§ Task objective: Check every line of the material below for the string "Blender", and return the ones that have it.

§ Given entries:
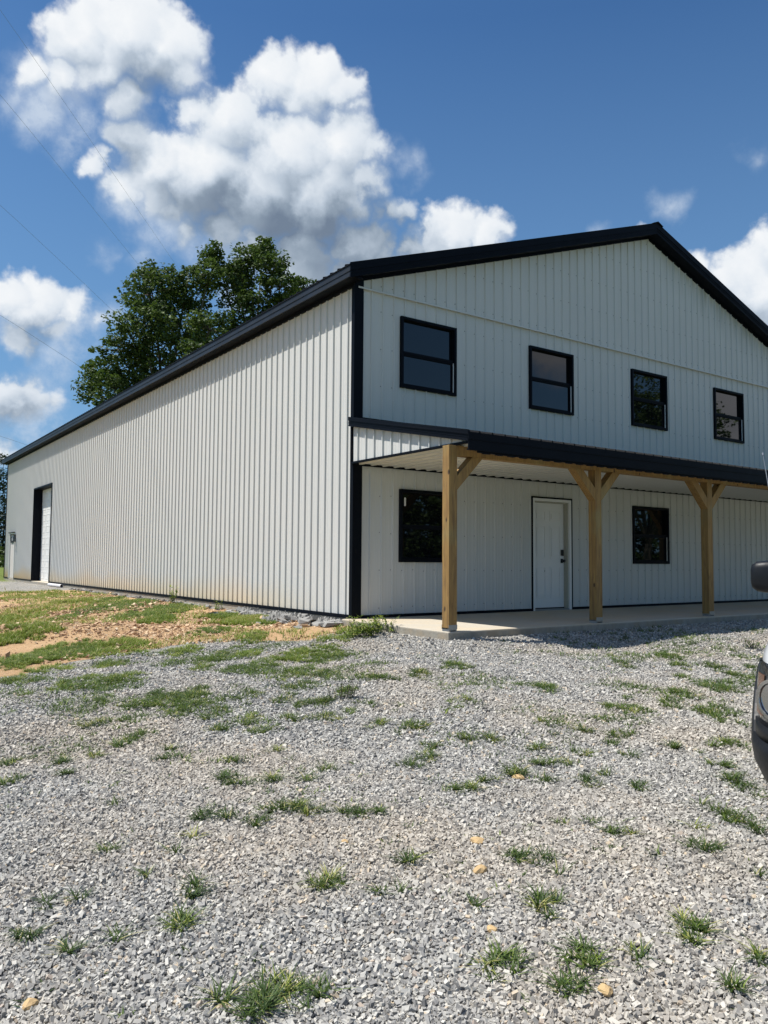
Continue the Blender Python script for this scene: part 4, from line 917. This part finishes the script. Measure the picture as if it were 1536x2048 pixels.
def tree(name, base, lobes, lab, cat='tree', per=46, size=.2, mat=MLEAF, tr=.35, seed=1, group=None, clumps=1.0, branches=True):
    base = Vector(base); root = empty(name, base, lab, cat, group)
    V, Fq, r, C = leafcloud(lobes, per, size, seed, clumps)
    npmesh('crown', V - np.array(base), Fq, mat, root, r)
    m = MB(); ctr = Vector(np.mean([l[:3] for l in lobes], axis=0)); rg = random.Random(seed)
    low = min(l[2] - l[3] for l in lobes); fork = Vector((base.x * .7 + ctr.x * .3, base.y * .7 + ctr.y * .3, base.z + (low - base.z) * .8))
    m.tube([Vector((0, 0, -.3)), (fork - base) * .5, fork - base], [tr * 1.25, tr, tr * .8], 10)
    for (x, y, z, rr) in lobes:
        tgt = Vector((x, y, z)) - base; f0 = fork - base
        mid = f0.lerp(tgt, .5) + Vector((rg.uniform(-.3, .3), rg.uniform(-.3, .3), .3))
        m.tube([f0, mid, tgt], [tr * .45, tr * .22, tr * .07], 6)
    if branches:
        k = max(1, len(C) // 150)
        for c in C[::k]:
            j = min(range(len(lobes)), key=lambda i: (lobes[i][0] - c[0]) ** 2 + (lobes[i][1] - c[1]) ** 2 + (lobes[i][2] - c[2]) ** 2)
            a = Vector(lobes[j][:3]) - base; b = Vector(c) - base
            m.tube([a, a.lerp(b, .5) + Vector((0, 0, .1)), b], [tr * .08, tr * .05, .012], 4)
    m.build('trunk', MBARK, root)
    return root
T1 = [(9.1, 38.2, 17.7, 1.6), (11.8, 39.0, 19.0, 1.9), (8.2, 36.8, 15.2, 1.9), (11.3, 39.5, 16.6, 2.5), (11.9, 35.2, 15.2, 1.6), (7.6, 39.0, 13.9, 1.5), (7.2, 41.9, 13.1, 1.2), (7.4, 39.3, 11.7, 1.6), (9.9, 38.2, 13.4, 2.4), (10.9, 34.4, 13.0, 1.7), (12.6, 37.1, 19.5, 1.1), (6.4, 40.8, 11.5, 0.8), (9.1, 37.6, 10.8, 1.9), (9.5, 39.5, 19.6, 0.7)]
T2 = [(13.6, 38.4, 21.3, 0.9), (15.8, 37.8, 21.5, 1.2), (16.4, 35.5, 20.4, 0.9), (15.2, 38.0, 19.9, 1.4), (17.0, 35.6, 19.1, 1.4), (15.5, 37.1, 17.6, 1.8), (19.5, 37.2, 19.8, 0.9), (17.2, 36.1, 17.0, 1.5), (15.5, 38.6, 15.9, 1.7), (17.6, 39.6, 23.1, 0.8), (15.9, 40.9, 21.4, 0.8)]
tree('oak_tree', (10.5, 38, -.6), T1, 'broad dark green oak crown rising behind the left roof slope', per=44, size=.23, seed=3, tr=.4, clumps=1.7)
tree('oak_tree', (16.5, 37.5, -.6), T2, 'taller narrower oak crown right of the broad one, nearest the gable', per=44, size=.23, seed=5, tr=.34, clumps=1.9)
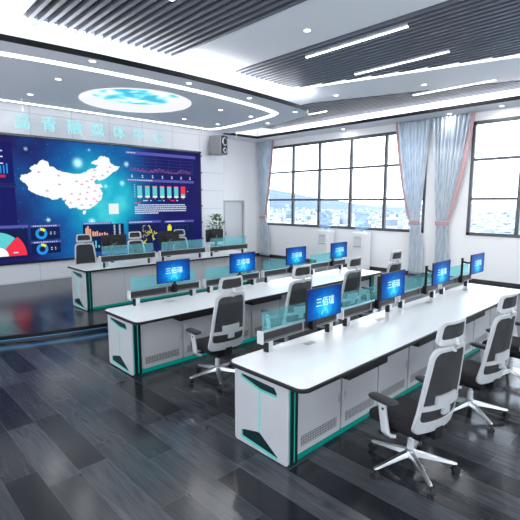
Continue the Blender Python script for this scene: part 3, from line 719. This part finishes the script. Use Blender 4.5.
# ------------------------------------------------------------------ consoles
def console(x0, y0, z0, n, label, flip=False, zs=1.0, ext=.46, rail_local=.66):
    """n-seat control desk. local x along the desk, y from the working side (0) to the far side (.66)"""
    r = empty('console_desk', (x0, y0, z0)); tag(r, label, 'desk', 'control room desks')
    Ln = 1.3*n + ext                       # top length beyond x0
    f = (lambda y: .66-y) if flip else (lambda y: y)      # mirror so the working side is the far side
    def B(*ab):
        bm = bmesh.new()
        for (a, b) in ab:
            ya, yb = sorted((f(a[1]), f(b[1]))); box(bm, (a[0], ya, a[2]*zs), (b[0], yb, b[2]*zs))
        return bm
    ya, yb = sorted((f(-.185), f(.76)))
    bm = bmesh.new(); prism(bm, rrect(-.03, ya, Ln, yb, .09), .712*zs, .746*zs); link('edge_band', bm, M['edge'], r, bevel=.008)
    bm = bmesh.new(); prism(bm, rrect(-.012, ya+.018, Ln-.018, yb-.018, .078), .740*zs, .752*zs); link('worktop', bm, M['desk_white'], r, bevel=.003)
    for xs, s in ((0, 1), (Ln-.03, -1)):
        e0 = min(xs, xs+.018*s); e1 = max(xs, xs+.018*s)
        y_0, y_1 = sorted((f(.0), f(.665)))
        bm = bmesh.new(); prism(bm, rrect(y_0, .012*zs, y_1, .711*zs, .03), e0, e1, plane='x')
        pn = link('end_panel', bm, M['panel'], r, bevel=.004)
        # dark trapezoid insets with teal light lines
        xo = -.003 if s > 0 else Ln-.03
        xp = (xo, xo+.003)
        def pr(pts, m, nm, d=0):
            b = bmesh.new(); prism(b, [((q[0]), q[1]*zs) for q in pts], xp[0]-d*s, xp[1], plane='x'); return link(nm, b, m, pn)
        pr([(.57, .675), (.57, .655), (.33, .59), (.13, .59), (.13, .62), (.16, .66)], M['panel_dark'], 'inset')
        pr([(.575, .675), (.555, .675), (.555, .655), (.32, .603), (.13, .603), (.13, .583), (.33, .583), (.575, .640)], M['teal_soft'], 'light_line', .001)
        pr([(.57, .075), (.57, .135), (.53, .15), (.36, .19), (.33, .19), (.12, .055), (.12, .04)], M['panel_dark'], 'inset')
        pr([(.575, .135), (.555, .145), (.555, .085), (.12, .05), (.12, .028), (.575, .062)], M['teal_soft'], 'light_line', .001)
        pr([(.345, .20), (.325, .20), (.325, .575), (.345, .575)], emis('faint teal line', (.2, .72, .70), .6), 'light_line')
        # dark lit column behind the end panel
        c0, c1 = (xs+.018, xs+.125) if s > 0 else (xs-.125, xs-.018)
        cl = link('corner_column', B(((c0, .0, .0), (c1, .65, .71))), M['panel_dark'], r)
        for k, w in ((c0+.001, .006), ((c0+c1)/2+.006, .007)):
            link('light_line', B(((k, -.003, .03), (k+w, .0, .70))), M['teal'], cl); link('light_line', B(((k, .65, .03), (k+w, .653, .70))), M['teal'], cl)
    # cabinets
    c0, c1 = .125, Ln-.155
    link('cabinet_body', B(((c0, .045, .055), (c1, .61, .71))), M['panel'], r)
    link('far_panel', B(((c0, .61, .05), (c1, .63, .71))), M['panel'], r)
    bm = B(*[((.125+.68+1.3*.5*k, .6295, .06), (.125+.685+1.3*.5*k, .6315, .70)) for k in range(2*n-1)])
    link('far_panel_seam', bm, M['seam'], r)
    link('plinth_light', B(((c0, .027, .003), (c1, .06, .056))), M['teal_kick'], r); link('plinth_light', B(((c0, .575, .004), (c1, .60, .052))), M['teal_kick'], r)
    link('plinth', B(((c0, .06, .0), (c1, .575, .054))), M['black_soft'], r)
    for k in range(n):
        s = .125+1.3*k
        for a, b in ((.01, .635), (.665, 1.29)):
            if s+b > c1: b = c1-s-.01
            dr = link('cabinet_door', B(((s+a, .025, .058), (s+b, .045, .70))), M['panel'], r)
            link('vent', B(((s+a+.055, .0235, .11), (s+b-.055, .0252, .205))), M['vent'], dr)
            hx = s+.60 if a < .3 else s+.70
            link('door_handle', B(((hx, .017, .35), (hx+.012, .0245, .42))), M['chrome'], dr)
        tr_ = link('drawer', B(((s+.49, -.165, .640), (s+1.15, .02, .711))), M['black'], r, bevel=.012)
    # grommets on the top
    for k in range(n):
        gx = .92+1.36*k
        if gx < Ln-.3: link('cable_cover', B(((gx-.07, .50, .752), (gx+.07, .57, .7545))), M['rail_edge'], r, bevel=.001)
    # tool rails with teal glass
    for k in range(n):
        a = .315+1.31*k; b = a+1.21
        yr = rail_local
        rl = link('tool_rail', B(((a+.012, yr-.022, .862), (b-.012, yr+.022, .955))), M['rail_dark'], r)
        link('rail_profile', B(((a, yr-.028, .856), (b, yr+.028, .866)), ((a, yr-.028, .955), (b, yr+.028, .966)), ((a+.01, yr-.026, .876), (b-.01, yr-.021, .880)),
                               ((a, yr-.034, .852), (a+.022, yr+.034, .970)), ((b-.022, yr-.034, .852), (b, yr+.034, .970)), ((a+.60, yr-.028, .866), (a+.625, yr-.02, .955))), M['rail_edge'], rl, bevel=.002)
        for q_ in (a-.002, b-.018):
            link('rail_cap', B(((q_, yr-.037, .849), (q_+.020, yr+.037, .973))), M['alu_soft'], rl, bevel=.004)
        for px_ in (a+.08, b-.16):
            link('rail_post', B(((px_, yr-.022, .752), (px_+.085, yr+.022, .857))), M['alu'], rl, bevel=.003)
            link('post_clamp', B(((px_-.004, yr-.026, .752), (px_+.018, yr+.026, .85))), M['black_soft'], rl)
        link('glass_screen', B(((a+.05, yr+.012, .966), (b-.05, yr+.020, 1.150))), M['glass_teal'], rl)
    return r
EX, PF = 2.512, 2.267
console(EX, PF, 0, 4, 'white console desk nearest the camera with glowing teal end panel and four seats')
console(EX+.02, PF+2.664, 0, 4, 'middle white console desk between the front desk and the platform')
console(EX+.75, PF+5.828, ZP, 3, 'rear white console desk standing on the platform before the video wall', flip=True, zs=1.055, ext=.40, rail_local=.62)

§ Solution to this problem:
Continue the Blender Python script for this scene: part 4, from line 917. This part finishes the script. Measure the picture as if it were 1536x2048 pixels.
Continue the Blender Python script for this scene: part 3, from line 719. This part finishes the script. Use Blender 4.5.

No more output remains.